The tool is helpful in designing the program; this might be considered the exploration phase. But if you are a leader who assigns the role of coaching or if you are assigned the role of coaching, most likely your school or district has already developed a coaching program and all that goes into implementing an innovation like coaching, i.e., you are past the exploration phase.

Yes, coaching is an innovation. Coaching is a set of behaviors. It captures and moves us to visible learning and ultimately has the potential to transform systems. Develop language and define coaching amongst your school improvement plan (SIP) team or implementation team. Align coaching to other initiatives because coaching is a driver of implementation success. Bring coherence to understanding the outcomes for coaching at your site.

Next, discuss and analyze both the implementation site indicator category and the program indicators category. Rate each of the six on a 5-point Likert scale.

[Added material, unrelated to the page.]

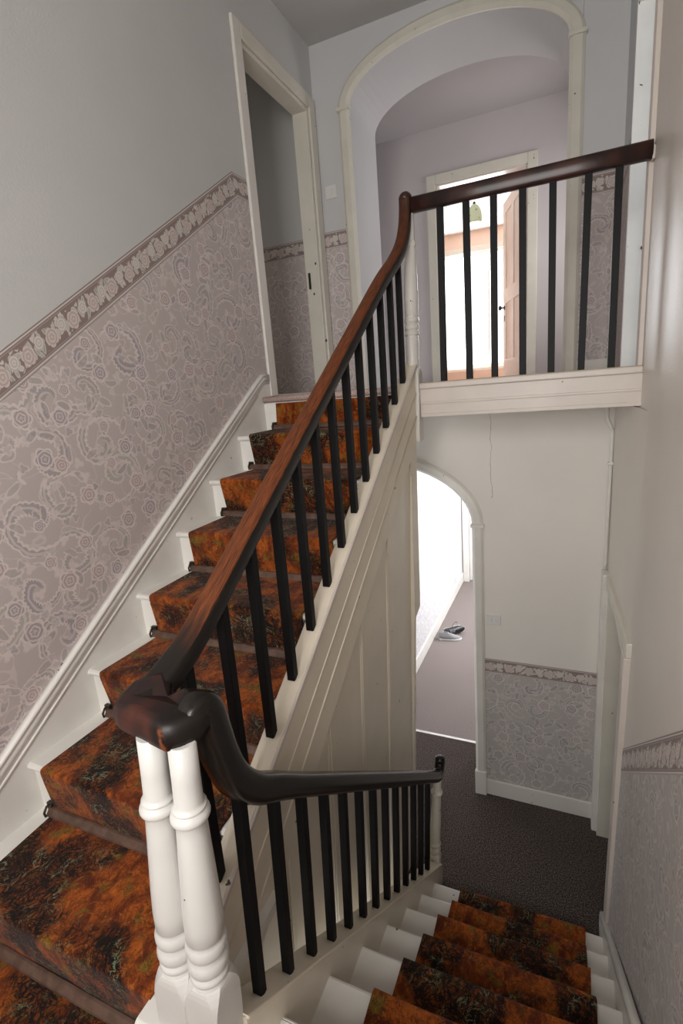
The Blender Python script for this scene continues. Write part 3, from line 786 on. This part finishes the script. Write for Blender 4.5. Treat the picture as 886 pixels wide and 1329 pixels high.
def runner(name, label, x0, x1, steps, down, base, end):
    """carpet runner following nosings [(y,z)] (list of polyline points on the top surface)"""
    P = [Vector(p) for p in steps]; out = []
    R = 0.024
    for i, p in enumerate(P):
        if 0 < i < len(P) - 1:
            a = (P[i - 1] - p).normalized(); b = (P[i + 1] - p).normalized()
            rr = min(R, (P[i - 1] - p).length * 0.45, (P[i + 1] - p).length * 0.45)
            for t in (0, .25, .5, .75, 1): out.append(p + a * rr * (1 - t) ** 2 + b * rr * t ** 2)
        else: out.append(p)
    th = 0.0085; m = MB(); us_ = [0.0]
    nrm = []
    for i in range(len(out)):
        d = (out[min(i + 1, len(out) - 1)] - out[max(i - 1, 0)]).normalized(); nrm.append(Vector((-d.y, d.x)) * (-1 if down else 1))
        if i: us_.append(us_[-1] + (out[i] - out[i - 1]).length)
    nx = 8; rnd = random.Random(4); XX = [x0 + (x1 - x0) * j / nx for j in range(nx + 1)]
    rings = []
    for i, p in enumerate(out):
        edge = [0.006 * math.sin(us_[i] * 9 + q) * (0.5 + 0.5 * rnd.random()) for q in (0, 2)]
        row = []
        for j, x in enumerate(XX):
            e = 0.0015 * math.sin(us_[i] * 17 + j * 1.3)
            xx = x + (edge[0] if j == 0 else edge[1] if j == nx else 0)
            q = p + nrm[i] * e
            row.append((xx, q.x, q.y))
        for j, x in reversed(list(enumerate(XX))):
            xx = x + (edge[0] if j == 0 else edge[1] if j == nx else 0)
            q = p - nrm[i] * th
            row.append((xx, q.x, q.y))
        rings.append(row)
    uv_v = XX + XX[::-1] + [XX[0]]
    m.loops(rings, smooth=True, uvs=(us_, uv_v))
    o = m.build(name, CARPET)
    for mesh in (o.data,):
        for l in mesh.uv_layers[0].data: l.uv = (l.uv[1] + 3, l.uv[0] + 1.3)
    bm = bmesh.new(); bm.from_mesh(o.data); bmesh.ops.recalc_face_normals(bm, faces=bm.faces)
    for e in bm.edges:
        if len(e.link_faces) == 2 and e.calc_face_angle(0) > 1.1: e.smooth = False
    bm.to_mesh(o.data); bm.free()
    return tag(o, label, 'carpet')
st = [(Y1 + 0.014, HL + 0.001)]
for k in range(0, 7):
    yn, z = Y1 + G1 * k, Z1 + R1 * k
    st += [(yn - 0.009, z - 0.040), (yn - 0.013, z), (yn + G1 + 0.013, z + 0.001)]
st += [(Y1 + G1 * 7 + 0.013, -0.042)]
runner('stair_carpet', 'orange and black patterned carpet runner on the upper flight', -1.573, -0.853, st, False, None, None)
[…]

Implementation Site Indicators

  • Capacity to implement: Consider if staff have the capacity to be coached and how well a coach can collect appropriate feedback and data to monitor progress. Internal and external communication with stakeholders can increase engagement and importance of coaching goals. Bring in administrative policies or procedures that support a positive culture of coaching. And identify the small changes coaching promotes in daily practice. Be careful to ensure you are caring for yourself as well as others.
  • Fits with current initiatives: Consider the fit of the coaching model and practice to the school’s culture. Define and communicate how coaching supports teachers, staff, and classrooms to meet the needs of the community and is in support of other prioritized initiatives.
  • Need: Consider how coaching fits the needs of the teaching staff or community. What outcomes are identified that support the instruction and well-being of the staff to best show up for students?

Program Indicators

  • Evidence: Consider the research of coaching as an improvement strategy. What is the strength of the evidence and how does this evidence speak to the needs of your organization? Align the research and data to the cultural and linguistic needs of your population.
  • Usability: Define the coaching practice and how you operationalize it. Make sure that your staff understands how to prepare. Make your work transparent so that everyone knows what to expect and how to prepare for coaching cycles.
  • Supports: Consider how coaches will be supported. Coaches need coaching, professional development, and cohorts to develop improvement goals in practice. Coaches need feedback and a community to discuss barriers and challenges. Facilitating change is a skill and is found to be an area of growth for Wisconsin coaches, especially generating productive conflict (see You’re Not the Only One). What might support coaches in building this skill and other areas of the practice profile?

Coaching is a driver of successful implementation and is an initiative that requires its own monitoring and fidelity checks. Do this while celebrating the trust, relationships, and belonging that are also outcomes of good coaching. Knowing the impact of coaching will have a positive effect on your community.

Remember, while coaching with compassion and caring for others as you transform systems, care for yourself and be well.